The Book of Clarence refreshes, but leaves much to be desired

The Book of Clarence refreshes, but leaves much to be desired

On November 8th, 1979, Monty Python’s Life of Brian was released and was almost immediately lambasted by fundamentalist Jews and Christians alike. People protested at movie theaters where it was playing. The film was banned in Norway and Ireland and suppressed throughout the United Kingdom. Outlawing also reached the US, causing angry Christians to picket outside The Burbank Studios in L.A., claiming Warner Bros. were agents of Satan. 

The cause? A movie set in ancient Jerusalem and follows an ordinary man named Brian, who gets mistaken for the Messiah while trying to fight against the Romans. Jews and Christians heavily protested the film, saying it was lewd (referring to a shot where the main actor’s penis can briefly be seen) and that it made light of the death of Christ, as Brian gets crucified at the end of the movie due to his accidental religious following. 

Since the 1970s, Biblical epics as films have waned slightly in popularity. The Book of Clarence (2024), however, attempts a new spin on a story of someone adjacent to Jesus that seems reminiscent of The Chosen, a recent faith-based television series that also puts a spin on historically white-washed Biblical stories. 

It follows Clarence, who is played by LaKeith Stanfield, a man living in Jerusalem in 33 AD. He is an atheist and detests his twin brother Thomas the Apostle, also played by Stanfield, for leaving him and their lone mother to fend for themselves while he joins Christ’s Apostles, worshiping a God that Clarence does not think exists. While in an opium den with his two friends Elijah, who is played by RJ Cyler, and Barabbas, another Bible character, played by Omar Sy, Clarence gets the brilliant idea to fake miracles and preach as the new Messiah to get some cash, as well as pay back the local loan shark Jedediah the Terrible, who is played by Eric Kofi-Abrefa. 

 The Book of Clarence features an all-Black cast portraying the Israelites, including Jesus and his disciples, while the Romans are played by white actors. This admittedly lends itself to some interesting scenes that parallel real sentiments related to the Black Lives Matter (BLM) movement and Black oppression. Clarence and his friends get stopped several times by Roman centurions who demand to see their identification papers, an example of needless harassment and distrust of Black people by police. Clarence’s eventual trial, held by Pontius Pilate, who is played by James McAvoy, involves him being forced to attempt to walk on water. If he succeeds, he will be proven as the Messiah and sentenced to be crucified; but if he fails, Pontius may just let him drown. 

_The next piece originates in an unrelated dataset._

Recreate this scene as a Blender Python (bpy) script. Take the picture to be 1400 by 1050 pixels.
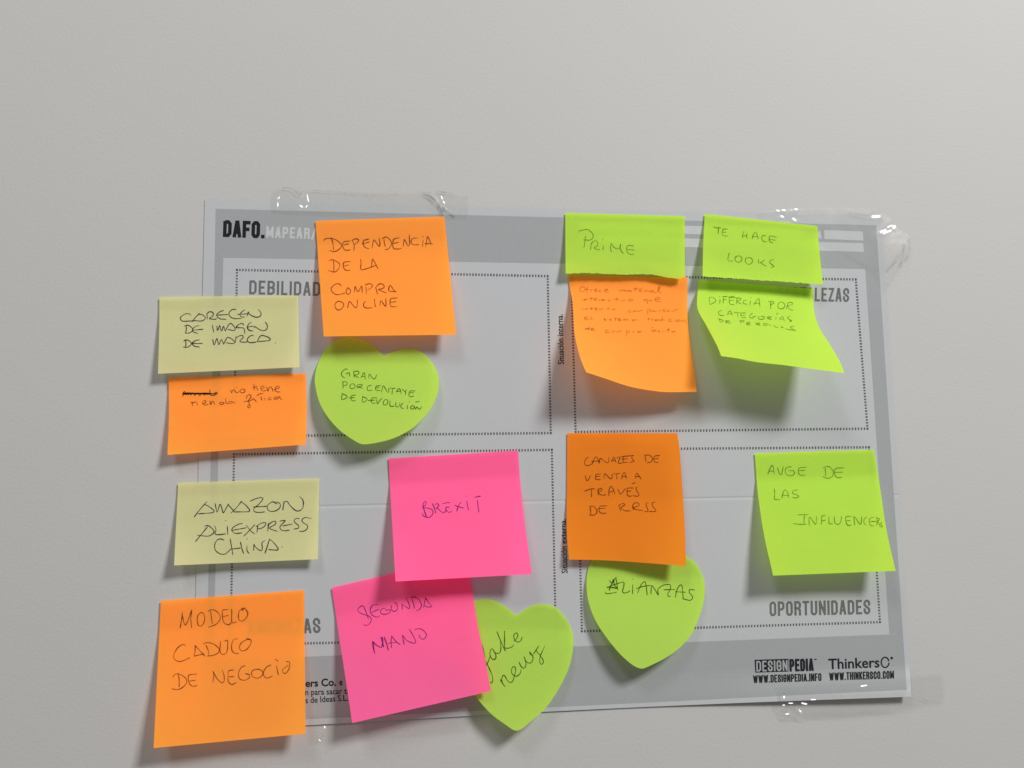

This can reflect how Black people, especially African Americans, can often get trapped in a racially biased justice system and forced to navigate convoluted legal systems where a positive outcome is not guaranteed. Clarence is just trying to make enough money to get by and take care of his mother, and for that, he is tried and sentenced to death because of his means. 

For as much commentary as this movie attempts, however, certain aspects hold the commentary back from being impactful. For as much as I like LaKeith Stanfield, I was honestly a little disappointed with his performance in this movie. I will give him the benefit of the doubt that he does play two different characters, but I feel like the characterization for both could have been even deeper and shown the differences between the two characters and why their relationship as brothers fell apart. 

Stanfield takes the script a little too lightly, except for the last “book” where he gets crucified (which, I suppose, is the point where the story gets serious). Even though Clarence is supposed to be a bit of a charlatan who doesn’t take things too seriously, I still felt Stanfield was letting the writing do the heavy lifting up until that point instead of embodying the character more. This movie is also not very funny, although there are a couple of good jokes. Mainly, they kept repeating the same formula for a joke where a character (most often Clarence or Elijah) would react to something that happened with a really out-of-place ad-lib that sticks out among all the other (basically) period-accurate dialogue. 

Although it tends to drag a bit, The Book of Clarence is an admittedly fun, interesting take on the story of Jesus and his miracles that will hopefully open the door for more creative liberties to be taken with Bible movies.